In this age of accountability, it seemed that the topic of evaluating and supporting teachers was becoming urgent. I am concerned that the ideas we have about teacher evaluation are confusing.

In early education, we have spent a lot of time thinking about assessing children with many good guidelines on how to do it well and with sensitivity. Yet we have not paid attention to how we are evaluating teachers. For children, we think of a process that helps them grow. For teachers, we often ignore problems and tolerate ineffective teaching without any support. This hurts both teachers and children, and the reputation of education in general. It definitely feels like the right time to bring up the subject. It certainly was well received at the MnAEYC-MNSACA conference in January!


Tell us about Evaluating and Supporting Early Childhood Teachers. How does this resource help early childhood professionals work better with children?

The title of the book is “Evaluating and Supporting Early Childhood Teachers.” Support is the most important part. It is necessary to prevent problems, and also to correct problems. So evaluation is part of support, it is not judgment without purpose. Evaluation is the vehicle to improve quality. I want to offer this positive proactive approach. The book is written with education leaders in mind since this is part of their professional responsibilities. But I am finding it appeals to the teachers too. They want to understand what a good evaluation and support plan looks like, and to advocate for themselves, if such a plan does not exist in their center or school.

Image of author Angele Passe working

This isn’t your first book, but is there anything that still catches you by surprise in the writing and publishing process?

I love the adventure of writing books. First there is the excitement of developing a proposal. Then, the even more exciting part if the proposal is accepted. It’s euphoria for a few days, until the reality of the hard work dawns. The next phase, writing the first draft on my own is kind of lonely. At the end of the first draft I feel quite lost, and I am so glad the editor is there to rescue me!
At Redleaf Press I have been lucky to work with wonderful editors. They always ask the “right” questions to make me think and rethink what I really want to say. It’s hard work, but I suspect that I love the pain of writing, in the same way that marathoners must love the pain of running.

The publishing process is complex. At Redleaf, it feels like a smooth process. They make it look easy when it’s not. A book starts with a bright idea in the writer’s mind but to get to the bookshelf, a lot of effort goes on beyond the words into the design, the fact checking, the detailed copyediting, the marketing, and distribution. As the author, I am proud of my bright idea that started it all but I know I couldn’t have done it on my own, and I am very grateful.


What has surprised you about your career?

I’m surprised at how varied it has been, while still in the same field of early childhood education. As an administrator, I chuckled to realize that the good skills I used as a teacher of toddlers were exactly the ones I needed to manage a big staff of adults! It was all about creating community and making chaos productive. So one advice I give to young people starting their career is to have personal goals but not assume that there is only one path to reach them. For a while, early education was only the stuff of parents or experts. It was completely ignored by the general public. Now it is often in the news. So I anticipate there will be even more opportunities for educators to find their niche.
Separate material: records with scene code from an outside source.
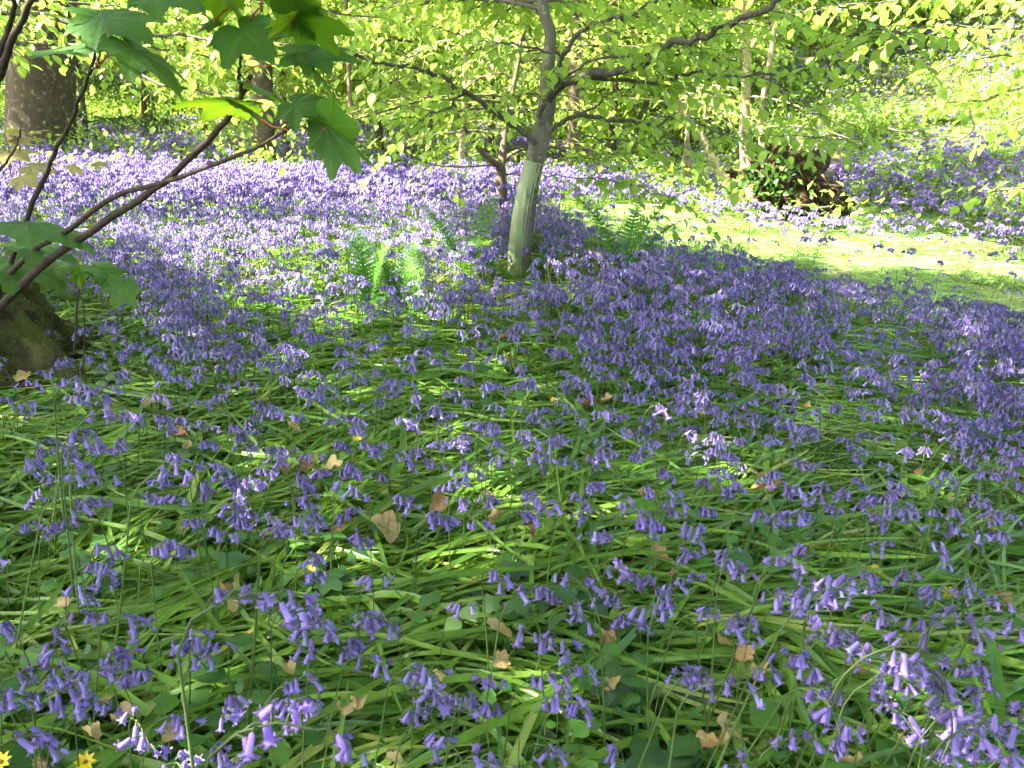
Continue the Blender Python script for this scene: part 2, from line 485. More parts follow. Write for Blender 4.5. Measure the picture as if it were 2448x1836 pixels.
def shade_canopy():  # unseen crowns added overhead to cast the dappled shade
    n = 262000
    gx = rng.uniform(-9, 17, n); gy = rng.uniform(-1.5, 21, n)
    keep = rng.random(n) > lit_frac(gx, gy) * .985  # leaves thinned out wherever the sun map wants light
    gx, gy = gx[keep], gy[keep]; n = len(gx)
    h = rng.uniform(5.0, 9.0, n) + .04 * gy
    p = np.stack([gx, gy, zg(gx, gy)], -1) + S[None] * (h / S[2])[:, None]
    c = vnoise(p[:, 0] * .5 + 99, p[:, 1] * .5)
    trunks = [(-7.6, 2.2, .26, 'unseen tree added beyond the left edge to shade the near bluebells'), (3.2, -3.2, .22, 'unseen tree added behind the camera to cast shade'), (-12.5, 12.5, .3, 'unseen shade tree added far out to the left of the big beech'), (13.5, 7.2, .24, 'unseen shade tree added on the right hand slope above the grass')]
    tx = np.array([[t[0], t[1]] for t in trunks])
    own = np.argmin(((p[:, None, :2] - tx[None]) ** 2).sum(-1), 1)
    for k, (x, y, r, lab) in enumerate(trunks):
        root = tag(empty('added_shade_tree', (0, 0, 0)), lab, 'tree')
        q = p[own == k]; m = len(q)
        b = Buf()
        az = rng.uniform(0, 6.28, m); A = np.stack([np.cos(az), np.sin(az), rng.uniform(-.6, .1, m)], -1)
        Nn = np.stack([rng.normal(0, .4, m), rng.normal(0, .4, m), np.ones(m)], -1)
        b.leaves(q, A, Nn, rng.uniform(.12, .2, m), rng.random(m), *T_FAR)
        b.obj('crown', M['wood_leaf'], root)
        t = Buf(); z0 = float(zg(x, y)) - .1
        tr = smooth_path([(x, y, z0), (x + .1, y + .1, z0 + 2.5), (x - .05, y, z0 + 5), (x + .1, y + .1, z0 + 8.5)], 14)
        t.tube(tr, np.linspace(r, .05, 14), 10)
        if m:
            for e in q[rng.choice(m, min(24, m), False)]:
                s0 = tr[int(rng.integers(4, 11))]
                mid = (s0 + e) / 2 + np.array([0, 0, .5])
                t.tube(smooth_path([s0, mid, e], 8), np.linspace(.06, .012, 8), 5)
        t.obj('trunk', M['brown_bark'], root)


shade_canopy()


# ------------------------------------------------------------------ trees
def twigs(poly, bt, bl, t0=.2, sp=.11, ln=(.25, .5), ls=.062, lsp=.045, tpl=T_NEAR, droop=.35, flat=.25, dens=1.0, r=.0025, back=0.0):
    """side sprays along a branch: thin twigs into bt, leaves into bl"""
    poly = np.asarray(poly, float)
    seg = np.linalg.norm(np.diff(poly, axis=0), axis=1); cum = np.r_[0, np.cumsum(seg)]; Lt = cum[-1]
    s = t0 * Lt; side = 1
    while s <= Lt:
        i = min(np.searchsorted(cum, s), len(poly) - 1); i = max(i, 1)
        u = (s - cum[i - 1]) / max(seg[i - 1], 1e-6)
        p = poly[i - 1] * (1 - u) + poly[i] * u
        t = nrm(poly[i] - poly[i - 1])
        lat = nrm(np.cross(t, [0, 0, 1.0]) + 1e-6)
        f = 1 - .55 * s / Lt
        length = rng.uniform(*ln) * f
        end = s + sp > Lt
        d = nrm(t * (1.6 if end else rng.uniform(.5, 1.0)) + lat * side * (.0 if end else 1) + np.array([0, 0, rng.normal(.05, flat)]))
        if back and d[1] < -.1 and rng.random() < back:
            s += sp * rng.uniform(.7, 1.3); side = -side; continue
        k = 5
        q = p + d[None] * np.linspace(0, length, k)[:, None] + np.array([0, 0, -1.0]) * droop * length * (np.linspace(0, 1, k) ** 2)[:, None] + rng.normal(0, .012, (k, 3)) * np.linspace(0, 1, k)[:, None]
        if rng.random() < dens:
            bt.tube(q, np.linspace(r, r * .4, k), 3)
            m = max(2, int(length / lsp))
            tt = np.linspace(.12, 1, m) * (k - 1)
            ii = np.minimum(tt.astype(int), k - 2); uu = (tt - ii)[:, None]
            pp = q[ii] * (1 - uu) + q[ii + 1] * uu
            dd = nrm(q[ii + 1] - q[ii])
            ll = nrm(np.cross(dd, [0, 0, 1.0]) + 1e-6) * np.where(np.arange(m) % 2, 1, -1)[:, None]
            ll[-1] = dd[-1]
            A = dd * .55 + ll * .8 + np.array([0, 0, -1.0]) * rng.uniform(.1, .9, (m, 1)) + rng.normal(0, .18, (m, 3))
            Nn = np.array([0, 0, 1.0]) + rng.normal(0, .35, (m, 3))
            bl.leaves(pp, A, Nn, ls * rng.uniform(.65, 1.15, m), np.clip(rng.normal(.5, .28, m), 0, 1), *tpl)
        s += sp * rng.uniform(.7, 1.3); side = -side


def limb(p0, d, length, k=9, droop=.25, wob=.05):
    d = nrm(d); s = np.linspace(0, 1, k)
    q = np.asarray(p0)[None] + d[None] * (s * length)[:, None]
    q[:, 2] += -droop * length * s ** 2 + 0
    w = np.cumsum(rng.normal(0, wob * length / k, (k, 3)), 0); w -= w[0]
    return q + w


def tree_parts(seed, tr, rad, nlimb, zr, llen, ls, tpl, bark, leaf, sp=.12, tw=(.35, .75), lsp=.06, dens=1., up=.12, azr=(0, 6.283), droop=.2, r0=.3, lr=.02):
    """trunk (with limbs) buffer and crown buffer round the trunk polyline tr"""
    global rng
    keep = rng; rng = np.random.default_rng(seed)
    bt, bl = Buf(), Buf()
    bt.tube(tr, rad, 12, wob=.05)
    for i in range(nlimb):
        z = rng.uniform(*zr)
        j = np.searchsorted(tr[:, 2], z); j = min(max(j, 1), len(tr) - 1)
        p = tr[j - 1] + (tr[j] - tr[j - 1]) * np.clip((z - tr[j - 1][2]) / max(tr[j][2] - tr[j - 1][2], 1e-6), 0, 1)
        az = rng.uniform(*azr); el = rng.normal(up, .2)
        ln = rng.uniform(*llen)
        lp = limb(p, (math.cos(az), math.sin(az), el), ln, droop=droop)
        bt.tube(lp, np.linspace(min(lr * (ln / 2), rad[j] * .6), .004, len(lp)), 5)
        for q in range(2):
            k = int(rng.integers(2, 6)); t = nrm(lp[k] - lp[k - 1]); lat = np.cross(t, [0, 0, 1.0]) * (1 if q else -1)
            sl = limb(lp[k], t + lat * rng.uniform(.4, .9), ln * .5, 6, droop)
            bt.tube(sl, np.linspace(.007, .003, len(sl)), 4)
            twigs(sl, bt, bl, .15, sp, tw, ls, lsp, tpl, dens=dens, r=.003)
        twigs(lp, bt, bl, .2, sp, tw, ls, lsp, tpl, dens=dens, r=.003)
    rng = keep
    return bt.mesh('trunk', bark), bl.mesh('crown', leaf)


def place(name, parts, loc, rz, s, label, cat='tree', group=None):
    root = empty(name, loc, rz); root.scale = (s, s, s)
    for nm, me in zip(('trunk', 'crown'), parts): part(nm, me, root)
    return tag(root, label, cat, group)


def trunk_px(pix, y, widths, extra=5.0, n=24, y1=None):
    """trunk polyline through photo pixels at distance y, carried on upwards past the frame"""
    pts = [P(a, b, y) for a, b in pix]
    d = nrm(pts[-1] - pts[0]); d = nrm(d + np.array([0, 0, .5]))
    pts.append(pts[-1] + d * extra * .5); pts.append(pts[-1] + d * extra * .5)
    tr = smooth_path(pts, n)
    w = [q / F * y / 2 for q in widths] + [widths[-1] / F * y / 2 * .6, .02]
    rad = np.interp(np.linspace(0, 1, n), np.linspace(0, 1, len(w)), w)
    return tr, rad


def z2(*a): return [(800 + x / 2.404, y / 2.404) for x, y in a]
def z3(*a): return [(1528 + x / 2.404, y / 2.404) for x, y in a]
def z1(*a): return [(x / 2.404, y / 2.404) for x, y in a]


def branch_px(pix, ya, yb, n=16):
    ys_ = np.linspace(ya, yb, len(pix))
    return smooth_path([P(a, b, y) for (a, b), y in zip(pix, ys_)], n)


def central_tree():
    Y = float(hit(1234, 632)[1]); Y = 4.25
    base = hit(1230, 640)
    root = tag(empty('guarded_tree', (0, 0, 0)), 'grey-barked young tree rising out of a pale green tube, spreading dark branches', 'tree')
    pix = [(1236, 690), (1258, 480), (1275, 400)] + z2((1190, 760), (1225, 560), (1222, 420), (1240, 200), (1200, 60), (1190, -120), (1200, -330))
    wid = [52, 50, 46, 45, 40, 32, 26, 24, 20, 16]
    tr, rad = trunk_px(pix, Y, wid, 2.5, 40)
    bt, bl = Buf(), Buf()
    bt.tube(tr, rad, 14, wob=.06)
    lower = Buf()
    BR = [
        (z2((1150, 830), (1100, 770), (1000, 700), (930, 650), (830, 570), (720, 520), (640, 455), (560, 410), (450, 385), (330, 370), (210, 345), (60, 300)), 4.2, 3.75, 30, 11),
        (z2((740, 548), (660, 610), (590, 650), (490, 680), (330, 690)), 4.0, 3.8, 11, 4),
        (z2((1230, 570), (1290, 500), (1340, 470), (1450, 435), (1600, 420), (1720, 390), (1800, 360), (1860, 280), (1920, 250), (2050, 225), (2150, 200)) + z3((480, 150), (600, 110), (700, 70), (820, 0), (960, -90)), 4.2, 3.5, 44, 20),
        (z2((1180, 710), (1190, 620), (1230, 540), (1270, 480), (1300, 400), (1300, 330), (1340, 270), (1400, 200), (1500, 140), (1600, 115), (1720, 80), (1800, 30), (1860, -20), (1960, -120)), 4.15, 3.8, 26, 16),
        (z2((1300, 330), (1230, 290), (1100, 265), (980, 250), (880, 245), (700, 200)), 4.0, 3.7, 11, 5),
        (z2((1235, 760), (1290, 710), (1390, 665), (1480, 670), (1600, 690), (1720, 705), (1830, 720), (1900, 690), (1960, 670), (2100, 690), (2212, 720)), 4.3, 4.6, 26, 9),
        (z2((1390, 665), (1480, 620), (1560, 550), (1640, 515), (1760, 500)), 4.4, 4.5, 14, 5),
        (z2((1290, 470), (1400, 380), (1520, 340), (1700, 320), (1900, 315), (2212, 330)) + z3((560, 350),), 4.1, 3.9, 14, 6),
        (z2((1420, 450), (1600, 465), (1750, 460), (1850, 475), (1950, 450), (2050, 420), (2140, 405)) + z3((430, 440), (550, 445), (700, 430), (850, 420), (950, 390), (1060, 365), (1200, 330)), 4.15, 3.7, 18, 5),
        (z3((720, 440), (800, 500), (860, 580), (930, 640), (1050, 660)), 3.75, 3.6, 8, 4),
        (z2((1380, 740), (1500, 800), (1650, 810), (1800, 830)) + z3((240, 830),), 4.4, 4.7, 9, 4),
        (z3((100, 660), (240, 680), (360, 720), (450, 760), (580, 770), (1000, 790), (1280, 800)), 4.5, 4.0, 9, 3),
        (z2((1200, 895), (1300, 910), (1450, 905), (1600, 880), (1800, 860)), 4.3, 4.4, 8, 3),
        (z2((1200, 1000), (1300, 1020), (1500, 1020), (1650, 1050), (1800, 1100), (2030, 1170)), 4.3, 4.2, 7, 3),
        (z3((1110, 0), (1200, 80), (1300, 120), (1400, 150), (1480, 190), (1620, 210)), 3.5, 3.4, 8, 4),
        (z3((1620, 150), (1480, 175), (1400, 200), (1310, 250)), 3.4, 3.4, 7, 4),
    ]
    for pix, ya, yb, w0, w1 in BR:
        b = branch_px(pix, ya, yb, 6 + 2 * len(pix))
        k = len(b)
        b = b + rng.normal(0, .006, b.shape)
        br = Buf(); br.tube(b, 1.2 * np.linspace(w0, w1, k) / 2.404 / F * 4.1 / 2, 7, wob=.15)
        twigs(b, br, bl, .12, .038, (.22, .55), .062, .04, T_NEAR, droop=.3, back=.5)
        br.obj('branch', M['branch'], root)
    # the rest of the crown above, behind and beside
    for i in range(60):
        z = rng.uniform(1.2, 4.2); j = min(np.searchsorted(tr[:, 2], z), len(tr) - 1)
        az = rng.uniform(0, 6.283)
        if math.sin(az) < -.4 and z < 1.8: az += math.pi
        ln = rng.uniform(1.0, 2.3) * (1.15 - .12 * z)
        lp = limb(tr[j], (math.cos(az), math.sin(az), rng.normal(.25, .15)), ln, droop=.2)
        bt.tube(lp, np.linspace(.014, .004, len(lp)), 5)
        twigs(lp, bt, bl, .2, .06, (.25, .55), .064, .042, T_NEAR, droop=.3)
    bt.obj('trunk', M['grey_bark'], root); bl.obj('crown', M['beech'], root)
    return Y


YC = central_tree()


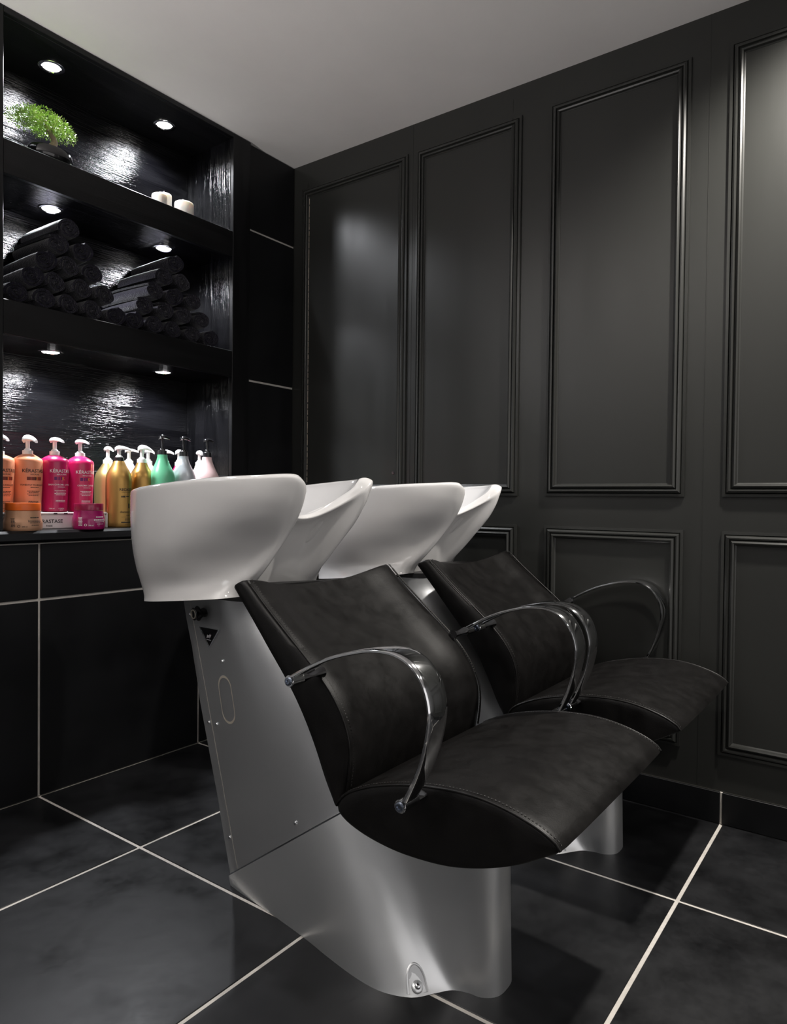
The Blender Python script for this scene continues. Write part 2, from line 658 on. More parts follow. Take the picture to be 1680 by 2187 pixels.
def base_ring(z, n=120):
    t = min(z / .36, 1)
    tt = t ** .9
    half = []
    for (a, b), (c, d) in zip(low, top):
        half.append((lerp(a, c, tt), lerp(b, d, tt)))
    pts = [(x, y, 0) for x, y in half] + [(-x, y, 0) for x, y in reversed(half[1:-1])]
    P = [Vector(p) for p in pts]
    m = len(P)
    out = []
    for i in range(m):
        p0, p1, p2, p3 = P[(i - 1) % m], P[i], P[(i + 1) % m], P[(i + 2) % m]
        for k in range(5):
            u = k / 5
            out.append(.5 * ((2 * p1) + (p2 - p0) * u + (2 * p0 - 5 * p1 + 4 * p2 - p3) * u * u + (3 * p1 - p0 - 3 * p2 + p3) * u ** 3))
    return [Lp(p.x, p.y, z) for p in out]


bm = bmesh.new()
zz = [0, .004] + [.012 + .39 * k / 24 for k in range(25)]
rings = [base_ring(z) for z in zz]
loft(bm, rings)
bisect(bm, seam_co - seam_n * gap, seam_n)
o_base = obj('base_casting', bm, 'silver', unit, 50)


def bvh_of(o):
    me = o.data
    return BVHTree.FromPolygons([v.co for v in me.vertices], [p.vertices for p in me.polygons])


B_clad, B_base = bvh_of(o_clad), bvh_of(o_base)


def hit(tree, y, z, side=-1):
    loc, nor, idx, d = tree.ray_cast(Lp(side * .6, y, z), Vector((-side, 0, 0)))
    return loc, nor


def dome(bm, c, nrm, r, h, n=14, cross=True):
    c = Vector(c)
    nrm = Vector(nrm).normalized()
    x, y = frame(nrm)
    rings = []
    for a, b in ((1, -.3), (1, .1), (.9, .5), (.7, .8), (.4, .96), (.08, 1)):
        rings.append([c + (x * math.cos(2 * PI * k / n) + y * math.sin(2 * PI * k / n)) * r * a + nrm * h * b for k in range(n)])
    loft(bm, rings)
    return bm


# screws on both sides
for side in (-1, 1):
    for y, z in ((-.849, .542), (-.816, .383), (-1.101, .232)):
        p, nn = hit(B_clad, y, z, side)
        if p:
            obj('screw', dome(bmesh.new(), p, nn, .0052, .0042), 'chrome', unit)
B_rear = bvh_of([o for o in unit.children if o.name.startswith('rear_cover')][0])
for side in (-1, 1):
    for y, z in ((-.708, .637), (-.782, .380), (-.860, .120)):
        p, nn = hit(B_rear, y, z, side)
        if p:
            obj('screw', dome(bmesh.new(), p, nn, .0048, .004), 'chrome', unit)

# oval knock-out plate
bm = bmesh.new()
ov = []
pa, pb = Vector((-.8545, .4815)), Vector((-.8665, .4235))   # arc centres (y, z)
rr = .0275
ax = (pa - pb).normalized()
pr = Vector((-ax.y, ax.x))
for k in range(17):
    a = PI * k / 16
    q = pa + (pr * math.cos(a) + ax * math.sin(a)) * rr
    ov.append(q)
for k in range(17):
    a = PI * k / 16
    q = pb + (-pr * math.cos(a) - ax * math.sin(a)) * rr
    ov.append(q)
for q in ov:
    pass
outer, inner = [], []
cen = (pa + pb) / 2
vo, vi = [], []
for q in ov:
    for lst, sc in ((vo, 1.0), (vi, .90)):
        w = cen + (q - cen) * sc
        p, nn = hit(B_clad, w.x, w.y)
        lst.append(bm.verts.new(p + nn * .0009))
n = len(ov)
for k in range(n):
    bm.faces.new((vo[k], vo[(k + 1) % n], vi[(k + 1) % n], vi[k]))
obj('oval_outline', bm, 'edge', unit)

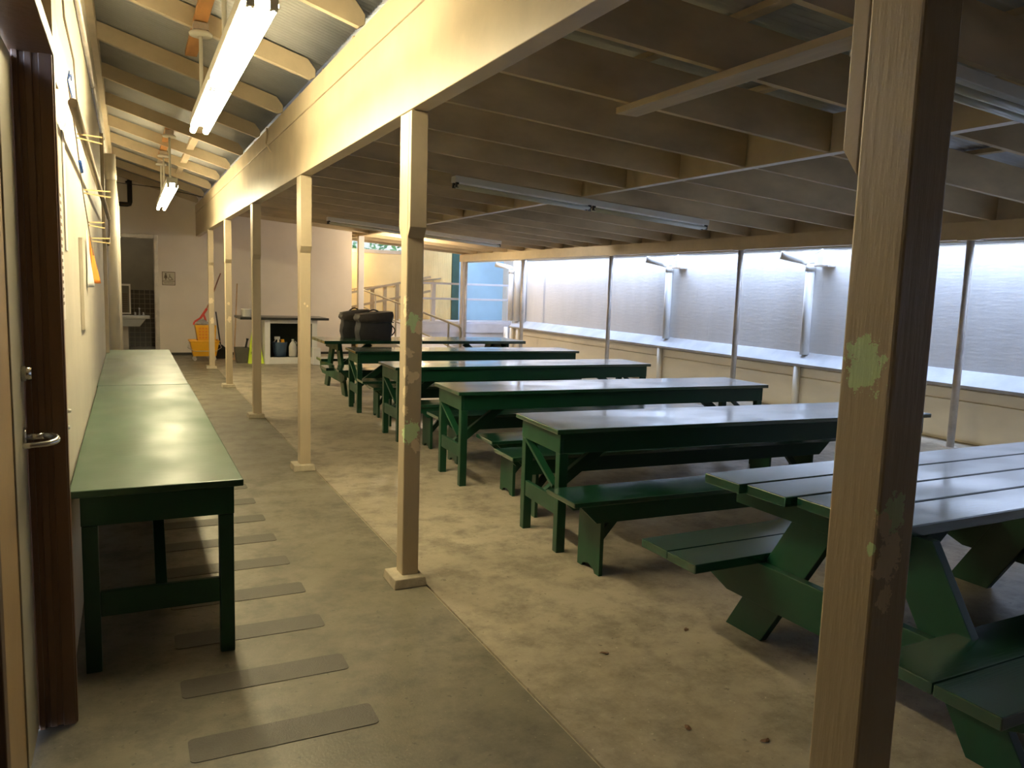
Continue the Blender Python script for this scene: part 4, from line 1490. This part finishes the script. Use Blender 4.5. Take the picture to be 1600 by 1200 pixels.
# storage shelf
t = thing('storage_shelf', 'white open storage shelf with a dark overhanging top by the far wall', 'shelf', (2.36, 15.62, 0))
obj('top', box(B(), -0.48, 1.19, -0.10, 0.85, 0.86, 0.905), 'counter_dark', t, 0.004)
fx0, fx1 = -0.02, 0.98
obj('side_panel', box(B(), fx0, fx0 + 0.10, 0, 0.80, 0, 0.858), 'pipe_white', t, 0.003)
obj('side_panel', box(B(), fx1 - 0.10, fx1, 0, 0.80, 0, 0.858), 'pipe_white', t, 0.003)
obj('face_rail', box(B(), fx0 + 0.101, fx1 - 0.101, 0, 0.03, 0.79, 0.858), 'pipe_white', t, 0.003)
obj('bottom_rail', box(B(), fx0 + 0.101, fx1 - 0.101, 0, 0.03, 0.0, 0.13), 'pipe_white', t, 0.003)
obj('shelf_board', box(B(), fx0 + 0.101, fx1 - 0.101, 0.031, 0.80, 0.11, 0.13), 'in_dark', t)
obj('back_panel', box(B(), fx0 + 0.101, fx1 - 0.101, 0.78, 0.80, 0.131, 0.858), 'in_dark', t)
obj('inner_sheet', box(B(), fx0 + 0.101, fx0 + 0.105, 0.031, 0.779, 0.131, 0.858), 'in_dark', t)  # thin dark sheets over the inner faces of the white sides
obj('inner_sheet', box(B(), fx1 - 0.105, fx1 - 0.101, 0.031, 0.779, 0.131, 0.858), 'in_dark', t)
t = thing('wood_block', 'white painted block at the foot of the storage shelf', 'block', (3.27, 15.42, 0))
obj('block', box(B(), -0.07, 0.08, -0.08, 0.08, 0, 0.33), 'pipe_white', t, 0.006)
# pail with bottles, jugs
SZ = 0.131
t = thing('plastic_pail', 'slate blue pail of cleaning bottles inside the storage shelf', 'pail', (2.66, 15.85, SZ))
bm = B()
lathe(bm, [(0.115, 0), (0.125, 0.10), (0.14, 0.27), (0.148, 0.28), (0.14, 0.285), (0.13, 0.27), (0.105, 0.03), (0.0, 0.03)], 24)
obj('body', bm, 'pail', t)
t = thing('spray_bottle', 'white spray bottle standing in the slate blue pail', 'bottle', (2.625, 15.82, SZ + 0.032))
bm = B()
lathe(bm, [(0.0, 0), (0.04, 0.0), (0.042, 0.02), (0.042, 0.20), (0.02, 0.26), (0.018, 0.30), (0.0, 0.30)], 14)
obj('body', bm, 'jug', t)
bm = B()
box(bm, -0.075, 0.03, -0.02, 0.02, 0.302, 0.36)
bar(bm, (-0.05, 0, 0.30), (-0.085, 0, 0.25), 0.015, 0.02)
obj('trigger', bm, 'jug', t, 0.006)
t = thing('yellow_sponge', 'orange-yellow sponge poking out of the slate blue pail', 'sponge', (2.712, 15.88, SZ + 0.032))
bm = soft_box(B(), -0.035, 0.035, -0.03, 0.03, 0, 0.30, 0.006, 3)
obj('foam', bm, 'yellow', t)
def jug(label, x, y, green):
    t = thing('plastic_jug', label, 'jug', (x, y, SZ), 0, 'gallon jugs on the storage shelf')
    bm = B()
    lathe(bm, [(0.0, 0), (0.07, 0), (0.078, 0.015), (0.078, 0.19), (0.06, 0.25), (0.024, 0.30), (0.022, 0.315), (0.0, 0.315)], 18)
    obj('body', bm, 'jug', t)
    bm = B()
    lathe(bm, [(0.026, 0.316), (0.026, 0.34), (0.0, 0.342)], 14)
    obj('cap', bm, 'jug', t)
    bm = B()
    tube(bm, [(0.06, -0.035, 0.245), (0.06, -0.055, 0.275), (0.035, -0.035, 0.305)], 0.010, 8)
    obj('grip', bm, 'jug', t)
    if green:
        bm = B()
        lathe(bm, [(0.0795, 0.10), (0.0795, 0.19)], 18)
        obj('paper_label', bm, 'jug_label', t, label='green paper label')
jug('milky gallon jug without a label, beside the slate blue pail', 2.90, 15.80, False)
jug('milky gallon jug with a green label', 3.08, 15.82, True)
# things on the shelf top
t = thing('white_tub', 'round white tub on the left end of the dark shelf top', 'tub', (2.03, 15.85, 0.906))
bm = B()
lathe(bm, [(0.0, 0), (0.085, 0), (0.092, 0.01), (0.095, 0.13), (0.098, 0.135), (0.098, 0.15), (0.0, 0.155)], 20)
obj('body', bm, 'jug', t)
t = thing('dark_jar', 'small dark jar beside the white tub', 'jar', (2.19, 15.85, 0.906))
bm = B()
lathe(bm, [(0.0, 0), (0.045, 0), (0.047, 0.09), (0.03, 0.11), (0.03, 0.13), (0.0, 0.13)], 16)
obj('body', bm, 'black', t)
Where can we find you on a typical day?

Every day starts with exercise, the newspaper, breakfast, and good coffee. However I can’t say there is a typical work day. My schedule is flexible and ever changing. When I am not writing I observe classrooms, coach teachers, present workshops, or teach online. I keep up with the research, serve on committees, and prepare materials. This work may happen in the evening, after an afternoon playing with my grandchildren. I have a home office in Minneapolis. You will also find me in other parts and even on our sailboat during the summer.

Image of author Angele Passe sailing her boat

What are you currently working on? What trend or issue in early childhood is grabbing your attention right now?

That’s a good question. Since 2010, I have published several books in the hot topic category: Is Everybody Ready for Kindergarten?, I Am Going to Kindergarten!, Dual Language Learners, and Evaluating and Supporting Early Childhood Teachers. I now want to take the time to help these books find a wider audience in the marketplace. For example, I found out that the Boston Children’s Museum uses Is Everybody Ready for Kindergarten? as part of teacher kits for a big Ready for Kindergarten initiative. I am sure there are more ideas for distribution that have not been explored. Also since early childhood is becoming part of the common conversation, I want to write to clarify what we early educators know about developmentally appropriate practice and quality education. While our field was under the radar, we basically talked to ourselves. We did not have to explain what we meant since we knew our own jargon and shared similar ideas. I feel that now we have to find a way to talk to the world. With that in mind, I just submitted an article to a newspaper titled “Using the Wise Mind to Make Decisions about Early Childhood Education.”


Are there any fun facts about yourself that you’d like to share? Hidden talents? Special interests?

My husband and I are sailors. We have a sailboat named HOLA that we have sailed in all the Great Lakes, in the Atlantic, all the way to Newfoundland and back. So our summers are spent on the boat. Our home port is near Bayfield on Lake Superior. Snowshoeing is our winter sport.

Image of author Angele Passe's sailboat

What books are on your night stand?

I love book reviews, and the current theme is eclectic, whatever seems interesting. I just finished Technology and Digital Media in the Early Years, edited by Chip Donahue, a very good resource for educators. At the same time I read Dancing Fish and Ammonites by Penelope Lively, a memoir about aging and writing. I am in the middle of a novel I bought at the airport as a light read after finishing a project out of town: As Close As Sisters, by Colleen Faulkner, and next looking forward to dig into The Language of Food, by Dan Jurafsky. I like to cook and I like words, so it looked intriguing.